On Repeat The Zipstream: Bi-partisan seasonal cheer from Adam Schabow

schabow

Welcome to The Zipstream, a semi-regular new column in which The A.V. Club will round up new local albums, mixtapes, and EPs that Madison-connected artists share via such channels as Bandcamp pages and upload sites. Got something you'd like us to consider? Email sgordon@theonion.com.

Adam Schabow, There Is No War On Christmas
Adam Schabow, who leads local band The Shabelles, doesn't aspire to be the weightiest or gut-wrenchingest songwriter in town. Instead, his specialty is finding the natural playfulness and good humor in straightforward guitar-pop. His Christmas album, There Is No War On Christmas (which he recently posted as a free download on local blog Dane101.com), is actually a couple of years old, but you know what's even older? The annual cries of shit-wits who claim that our secular society and First Amendment are somehow a threat to Christmas (a holiday so beloved that even non-Christians have been known to go ahead and celebrate it). On the other hand, even The A.V. Club's resident infidels grow weary of the Yuletide smugness that pours out of such folks as Madison's own Freedom From Religion Foundation. Luckily, Schabow's 11 Christmas songs offer a nice little refuge from the shrillness on both sides, and from the crass, over-produced cheese-logs that have been choking the radio for three months now.

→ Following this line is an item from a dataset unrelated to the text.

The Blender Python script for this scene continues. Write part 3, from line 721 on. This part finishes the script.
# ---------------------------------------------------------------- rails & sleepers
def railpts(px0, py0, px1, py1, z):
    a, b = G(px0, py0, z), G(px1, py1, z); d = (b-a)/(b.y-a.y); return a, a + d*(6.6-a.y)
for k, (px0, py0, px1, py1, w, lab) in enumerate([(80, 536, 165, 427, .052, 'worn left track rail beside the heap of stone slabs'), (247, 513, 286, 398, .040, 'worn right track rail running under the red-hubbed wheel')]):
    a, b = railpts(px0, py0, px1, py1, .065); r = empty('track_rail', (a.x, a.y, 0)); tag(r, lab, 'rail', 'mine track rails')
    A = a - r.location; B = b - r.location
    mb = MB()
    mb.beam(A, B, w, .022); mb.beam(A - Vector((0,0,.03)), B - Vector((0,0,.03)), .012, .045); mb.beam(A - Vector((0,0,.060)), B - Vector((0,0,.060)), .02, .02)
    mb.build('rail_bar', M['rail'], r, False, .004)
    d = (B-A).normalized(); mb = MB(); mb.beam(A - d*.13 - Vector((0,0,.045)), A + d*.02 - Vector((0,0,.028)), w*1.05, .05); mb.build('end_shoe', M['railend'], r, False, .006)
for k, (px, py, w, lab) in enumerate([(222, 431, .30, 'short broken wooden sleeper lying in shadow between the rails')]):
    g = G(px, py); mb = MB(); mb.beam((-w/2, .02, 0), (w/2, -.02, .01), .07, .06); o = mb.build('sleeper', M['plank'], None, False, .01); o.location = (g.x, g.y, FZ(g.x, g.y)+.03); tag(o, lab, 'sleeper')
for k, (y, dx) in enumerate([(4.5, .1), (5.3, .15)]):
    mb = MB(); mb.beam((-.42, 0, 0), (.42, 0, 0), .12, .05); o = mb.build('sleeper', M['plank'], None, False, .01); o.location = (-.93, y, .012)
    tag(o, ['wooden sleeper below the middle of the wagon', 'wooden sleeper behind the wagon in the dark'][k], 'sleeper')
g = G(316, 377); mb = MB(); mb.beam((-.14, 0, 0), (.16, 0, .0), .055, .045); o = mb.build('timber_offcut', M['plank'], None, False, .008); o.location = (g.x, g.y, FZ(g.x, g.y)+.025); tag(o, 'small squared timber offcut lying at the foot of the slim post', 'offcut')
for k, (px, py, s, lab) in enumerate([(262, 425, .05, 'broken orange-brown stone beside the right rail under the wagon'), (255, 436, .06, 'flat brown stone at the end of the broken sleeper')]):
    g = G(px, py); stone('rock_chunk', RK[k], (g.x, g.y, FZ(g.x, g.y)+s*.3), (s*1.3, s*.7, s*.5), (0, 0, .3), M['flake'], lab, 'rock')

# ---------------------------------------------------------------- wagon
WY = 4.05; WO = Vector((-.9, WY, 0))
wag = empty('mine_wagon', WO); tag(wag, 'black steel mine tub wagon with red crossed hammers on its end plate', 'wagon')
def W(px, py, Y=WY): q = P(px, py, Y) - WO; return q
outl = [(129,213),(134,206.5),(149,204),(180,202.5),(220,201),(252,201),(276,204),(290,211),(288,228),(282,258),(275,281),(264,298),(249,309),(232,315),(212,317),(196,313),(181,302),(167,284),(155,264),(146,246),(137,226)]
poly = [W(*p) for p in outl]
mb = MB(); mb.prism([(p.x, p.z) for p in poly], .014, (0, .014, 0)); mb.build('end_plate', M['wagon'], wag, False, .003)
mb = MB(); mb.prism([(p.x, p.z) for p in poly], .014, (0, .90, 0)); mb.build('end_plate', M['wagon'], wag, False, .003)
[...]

Though rather cheaply self-recorded, tunes like "Take Me Back For Christmas" and "Winter Night" aim for the swooning, slightly corny feeling of being buzzed by the hearth, in the spirit of old Bing Crosby and Frank Sinatra Christmas songs. "I Just Call It Christmas" twinkles with synth, glockenspiel, and Schabow's innocent optimism about Christmas hams and snow, though the line "the egg nog's knockin' at the door" seems a tad ominous. It wouldn't be like Schabow to leave out some mischief and novelty, and here he uses that to scare naughty brats back onto Santa's "nice list." The trashy fuzz-riffer "Zombie For Christmas" warns that if you act like a little shit all year, you might awake on Christmas morning to find flesh-craving undead under the tree. Wait, why didn't the culture-warriors think of that first?